Suriyeli kaynaklara göre İsrail ordusu birkaç hafta önce bu köylerde, özellikle de Yermuk Havzası'nda bulunan Dera ilinin batı kırsalında ve Kuneytra kırsalında nüfus ve sosyal araştırmalarını tamamladı.

İsrail ordusu, Suriye'nin güneyindeki güvenlik bölgesinin silahsız ve tehditlerden arındırılmış olmasını sağlamak amacıyla Suriye'de süresiz olarak kalmaya hazır olduğunun altını çizdi.

Suriyeli stratejist Fayez el-Esmer, “İsrail, Beşşar Esed rejiminin düşüşünü fırsat bilerek Suriye'yi dişsiz ve pençesiz hale getirmeye ve Golan Tepeleri’ndeki kontrol alanını genişletmeye çalışıyor” yorumunda bulundu.

Tel Aviv'in bunun durumun perde arkasında Ayrışma Anlaşması dışında yeni bir anlaşma dayatmak istediğini düşünen Esmer, “Bu anlaşma, Tel Aviv'e tampon bölgede erken uyarı istasyonları kurma ve güvenliğini sağlama bahanesiyle bölgeye ABD askerleri konuşlandırma imkanı verecek” dedi.

Suriyeli stratejist, İsrail’in Ahmed eş-Şara liderliğindeki yeni Suriye yönetimine güvenmediği için tıpkı 7 Ekim 2023'te Hamas'ın İsrail'e düzenlediği Aksa Tufanı Operasyonu gibi bu kez Suriye topraklarından yeni bir saldırı düzenlenmesinden çekindiğini söyledi.

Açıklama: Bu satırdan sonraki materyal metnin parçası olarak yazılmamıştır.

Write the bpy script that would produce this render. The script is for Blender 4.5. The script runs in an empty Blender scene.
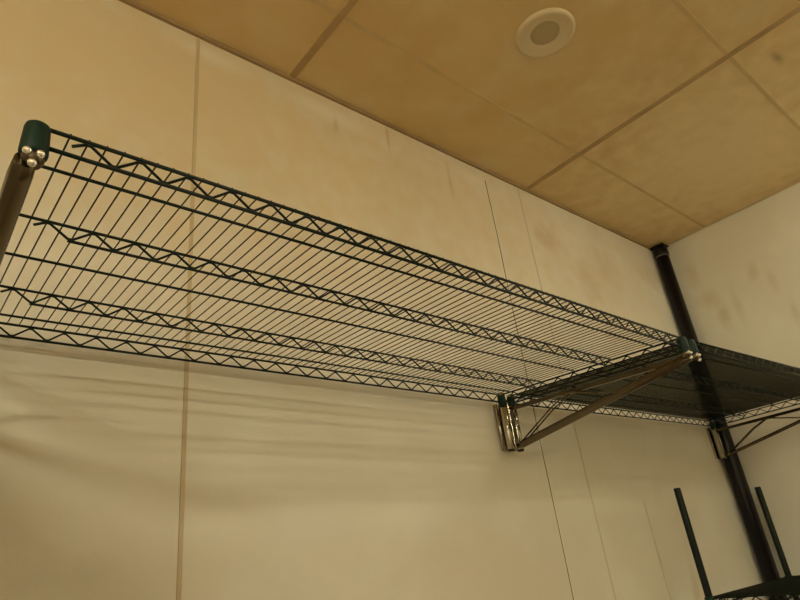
import bpy, bmesh, math, random
from mathutils import Vector, Matrix
random.seed(4)
C = bpy.context.scene.collection
sc = bpy.context.scene

# ------------------------------------------------------------------ camera
R = [[0.7652158395262568, -0.6334379353659246, -0.11489604422033312],
     [0.1863764626804982, 0.38880771022522465, -0.9022706792466011],
     [0.6162049440704214, 0.6690178970018461, 0.4155797401154159]]
cam_d = bpy.data.cameras.new('camera')
cam = bpy.data.objects.new('camera', cam_d); C.objects.link(cam)
right, down, fwd = (Vector(r) for r in R)
m = Matrix((right, -down, -fwd)).transposed().to_4x4()
m.translation = Vector((0.09030974, -0.60531887, -0.49129930))
cam.matrix_world = m
cam_d.sensor_width = 36.0
cam_d.lens = 36.0 * 597.8376 / 800.0
cam_d.clip_start = 0.02
sc.camera = cam

# ------------------------------------------------------------------ world, exposure
w = bpy.data.worlds.new('world'); sc.world = w; w.use_nodes = True
w.node_tree.nodes['Background'].inputs[0].default_value = (1, .8, .55, 1)
w.node_tree.nodes['Background'].inputs[1].default_value = 0.0
sc.view_settings.view_transform = 'Standard'
sc.view_settings.look = 'None'
sc.view_settings.gamma = 1
sc.view_settings.use_curve_mapping = False
sc.view_settings.exposure = 0.14

# ------------------------------------------------------------------ room numbers
X0, XL = -2.9, 3.2547          # far left wall, right wall
Y0, YW = -3.5, 0.6421          # wall behind the viewer, long back wall
ZF, ZC = -1.75, 1.0107         # floor, ceiling
LAMP_ON = [(-1.85, -2.43, 88.0), (2.5, -.95, 9.0), (2.3, -2.43, 9.0)]
LAMP_COL = (1.0, .99, .755)    # the fittings themselves are built with the ceiling; their wrap-round diffusers give the light

# ------------------------------------------------------------------ materials
def newmat(name):
    mt = bpy.data.materials.new(name); mt.use_nodes = True
    return mt, mt.node_tree, mt.node_tree.nodes['Principled BSDF']

def simple(name, col, rough=.5, metal=0, coat=0, spec=.5, bump=0, bscale=200, var=0, vscale=20):
    mt, nt, b = newmat(name)
    b.inputs['Base Color'].default_value = (*col, 1)
    b.inputs['Roughness'].default_value = rough
    b.inputs['Metallic'].default_value = metal
    b.inputs['Coat Weight'].default_value = coat
    b.inputs['Specular IOR Level'].default_value = spec
    tc = nt.nodes.new('ShaderNodeTexCoord')
    if var:
        n = nt.nodes.new('ShaderNodeTexNoise'); n.inputs['Scale'].default_value = vscale
        n.inputs['Detail'].default_value = 4
        nt.links.new(tc.outputs['Object'], n.inputs['Vector'])
        mx = nt.nodes.new('ShaderNodeMix'); mx.data_type = 'RGBA'
        mx.inputs[6].default_value = tuple(c * (1 - var) for c in col) + (1,)
        mx.inputs[7].default_value = tuple(min(1, c * (1 + var)) for c in col) + (1,)
        nt.links.new(n.outputs['Fac'], mx.inputs[0]); nt.links.new(mx.outputs[2], b.inputs['Base Color'])
    if bump:
        n = nt.nodes.new('ShaderNodeTexNoise'); n.inputs['Scale'].default_value = bscale
        nt.links.new(tc.outputs['Object'], n.inputs['Vector'])
        bp = nt.nodes.new('ShaderNodeBump'); bp.inputs['Strength'].default_value = bump
        bp.inputs['Distance'].default_value = .001
        nt.links.new(n.outputs['Fac'], bp.inputs['Height']); nt.links.new(bp.outputs['Normal'], b.inputs['Normal'])
    return mt

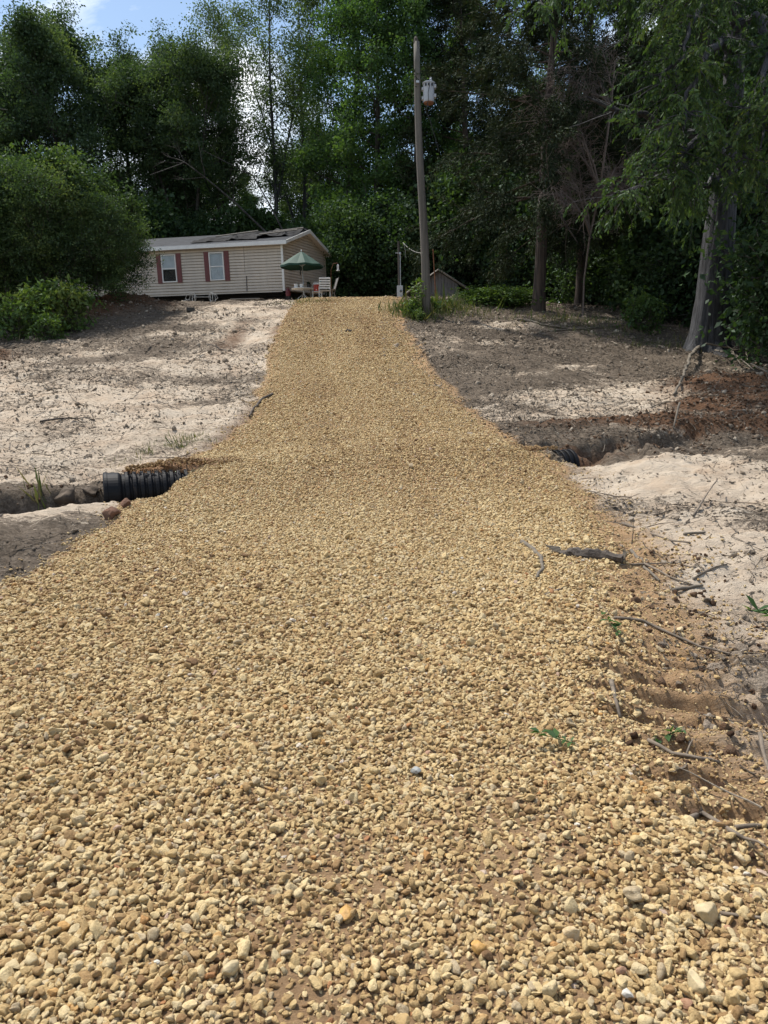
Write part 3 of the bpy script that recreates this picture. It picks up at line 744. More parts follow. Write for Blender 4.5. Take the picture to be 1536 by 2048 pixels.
stick([(1034,641),(1056,642),(1082,651),(1124,658),(1186,664)], .035, 'long pale fallen branch lying below the cedar trees', 'pale_stick', name='fallen_branch', cat='branch', twigs=[(6,2.4,.2,.8),(14,.4,.2,.9),(22,2.7,.15,.7)])
stick([(1110,664),(1170,659),(1246,652)], .025, 'thin pale branch resting behind the long fallen branch', 'pale_stick', name='fallen_branch', cat='branch', twigs=[(5,.7,.3,.6)])
stick([(1222,668),(1262,670)], .025, 'short grey branch right of the long fallen branch', 'pale_stick', name='fallen_branch', cat='branch')
stick([(1402,700),(1381,728),(1371,752),(1359,778),(1347,794)], .05, 'pale bare root reaching down from the large leaning trunk over red soil', 'pale_stick', name='exposed_root', cat='root', lift=[.1,.2,.12,.05,0])
stick([(1358,834),(1347,860)], .022, 'short pale stick stuck upright below the red soil mound', 'pale_stick', lift=[.25,0])
for k, (a, lab) in enumerate([([(1429,714),(1470,730),(1507,752)], 'long bare branch lowest in the brush pile by the leaning trunk'), ([(1440,726),(1500,716),(1545,700)], 'bare branch crossing the brush pile towards the right edge'),
                             ([(1480,690),(1490,720),(1497,742)], 'upright bare branch in the brush pile by the leaning trunk'), ([(1410,722),(1460,716),(1480,738)], 'crooked bare branch at the left of the brush pile'), ([(1500,748),(1545,762)], 'short bare branch at the right end of the brush pile')]):
    stick(a, .02, lab, 'pale_stick', lift=[.15+.1*k, .25, .1] if len(a) == 3 else [.2, .1], name='fallen_branch', cat='branch', twigs=[(4,.6,.4,.5),(8,1.9,.5,.4)])
stick([(545,790),(524,800),(498,836)], .03, 'dark root poking from the sandy lip on the left of the drive', 'dark_wood', name='exposed_root', cat='root')
stick([(660,702),(700,706)], .02, 'dark stub of wood lying alone high on the gravel drive', 'dark_wood') if False else None
stick([(313,802),(340,812),(366,824)], .012, 'thin dark stick on the pale slope left of the drive')
stick([(412,690),(440,700),(468,706)], .02, 'dark branch lying on the upper slope left of the drive', 'dark_wood', twigs=[(3,.8,.2,.4)])
stick([(80,845),(130,838),(190,842)], .02, 'dark matted branch on the pale slope far left', 'dark_wood')
# log chunk
def log_chunk():
    p0 = hit(1122, 1112); p1 = hit(1246, 1126); d = p1-p0; n = 16
    gg = np.random.default_rng(5); vs = []; fs = []; S = 12
    root = empty('log_chunk', p0.lerp(p1, .5), 'dark splintered log chunk half buried at the gravel edge', 'log')
    side = Vector((-d.y, d.x, 0)).normalized()
    for i in range(n):
        t = i/(n-1); c = p0 + d*t + Vector((0, 0, .03))
        h = (.035+.028*math.sin(math.pi*min(1, t*1.15)))*(.55 if .28 < t < .36 else 1)*(.35 if t < .12 else 1); w = .05+.02*math.sin(t*7)
        for k in range(S):
            a = 2*math.pi*k/S; rr = 1+.16*gg.normal()*(1 if k % 2 else .4)
            vs.append(c + side*math.cos(a)*w*rr + Vector((0, 0, math.sin(a)*h*rr)) - (p0.lerp(p1, .5)))
    for i in range(n-1):
        for k in range(S): fs.append((i*S+k, i*S+(k+1) % S, (i+1)*S+(k+1) % S, (i+1)*S+k))
    fs += [tuple(range(S)), tuple((n-1)*S+k for k in range(S))]
    b = MB().add(vs, fs); b.build('bark_shell', M['dark_wood'], root)
    q = p0-p0.lerp(p1, .5)
    for k in range(4):
        a = q + Vector((0, .02*k-.03, .03+.01*k)); MB().tube([a, a+Vector((-.05-.02*k, .01*k, .012)), a+Vector((-.10-.015*k, .01, .012+.008*k))], [.009, .007, .002], 5).build('splinter', M['pale_stick'], root)
    q = p1-p0.lerp(p1, .5)
    for k in range(4):
        a = q+Vector((0, .02*k-.03, .04)); MB().tube([a, a+Vector((.012, 0, .04)), a+Vector((.03-.01*k, .01, .075+.012*(k % 3)))], [.008, .006, .002], 5).build('splinter', M['pale_stick'], root)
log_chunk()
o = MB().box((-.14, -.08, 0), (.14, .08, .14)).build('loose_brick', M['black'], bevel=.01); o.location = hit(381, 622) - Vector((0, 0, .02)); o.rotation_euler = (.08, .05, .3); tag(o, 'small dark block lying on the ground in front of the trailer', 'block')
o = MB().tube([(-.1, 0, 0), (-.03, .02, .03), (.06, 0, .01), (.12, .03, 0)], [.02, .05, .04, .02], 7).build('wood_stub', M['dark_wood']); o.location = hit(697, 665)+Vector((0, 0, .03)); tag(o, 'dark stub of wood lying alone high on the gravel drive', 'wood')

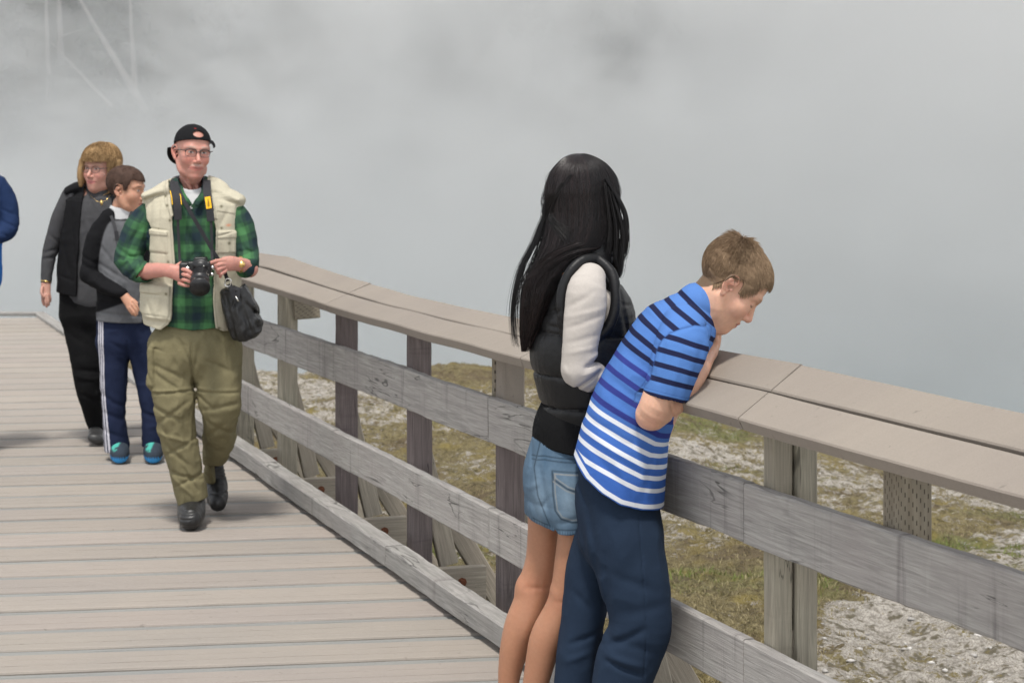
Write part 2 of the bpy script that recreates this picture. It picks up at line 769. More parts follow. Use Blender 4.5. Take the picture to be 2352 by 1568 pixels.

1974 tarihli Ayrışma Anlaşması’nın çöküşü

Stratejist Anan Vehbi ise İsrail'in bu üsler aracılığıyla güvenlik tehditlerine karşı önleyici saldırılar düzenlemeye dayanan yeni çatışma kuralları dayatmak istediğini düşünüyor. Bu yeni üslerin çatışmanın devam etmesini sağlamak, ancak büyük bir savaşa değil, düşük yoğunluklu bir çatışmaya yol açmak amacıyla kurulduğunu söyleyen Vehbi, “İsrail ordusunun bu bölgelerden çekilmesini imkânsız görüyorum, çünkü Tel Aviv bu bölgelerden hareketle Suriye'nin güneybatısının tamamında güvenlik hakimiyeti kurmak istiyor” değerlendirmesinde bulundu.

8ı
Netanyahu, Golan Tepeleri konusunda Ayrışma Anlaşması’nın çöktüğünü açıkladı (Reuters)

Öte yandan Suriye Dışişleri Bakanlığı, Tel Aviv'in Şam ile ilişkilerin ‘normalleştirilmesi’ konusundaki ilgisini dile getirmesinin ardından, Suriye'nin 1974 yılında İsrail ile imzalanan Ayrışma Anlaşması’na geri dönmek için ABD ile iş birliği yapmaya hazır olduğunu açıkladı.

Suriyeli yetkililer, İsrail'in Suriye'nin askeri cephaneliğine yüzlerce hava saldırısı düzenlemesi ve Beşşar Esed rejiminin düşmesinden sonra ülkenin güneyine girmesinin ardından ‘tansiyonu düşürmek için’ İsrail ile dolaylı müzakereler yürüttüğünü kabul etti.

ABD'nin Ankara Büyükelçisi ve Suriye Özel Temsilcisi Tom Barrack, Suriye ve İsrail'in ABD'nin arabuluculuğunda ‘sınırlarında sükuneti yeniden tesis etmeyi amaçlayan’ ciddi görüşmeler yaptığını doğruladı.

Suriye'den resmi bir kaynak ise ‘İsrail ile barış anlaşması imzalanacağına dair açıklamalar yapmak için zamanlamanın doğru olmadığını, ancak Tel Aviv'in 1974 tarihli anlaşmaya tam olarak uyması ve işgal ettiği bölgelerden çekilmesi halinde yeni anlaşmaların müzakere edilebileceğinden söz edilebileceğini’ söyledi.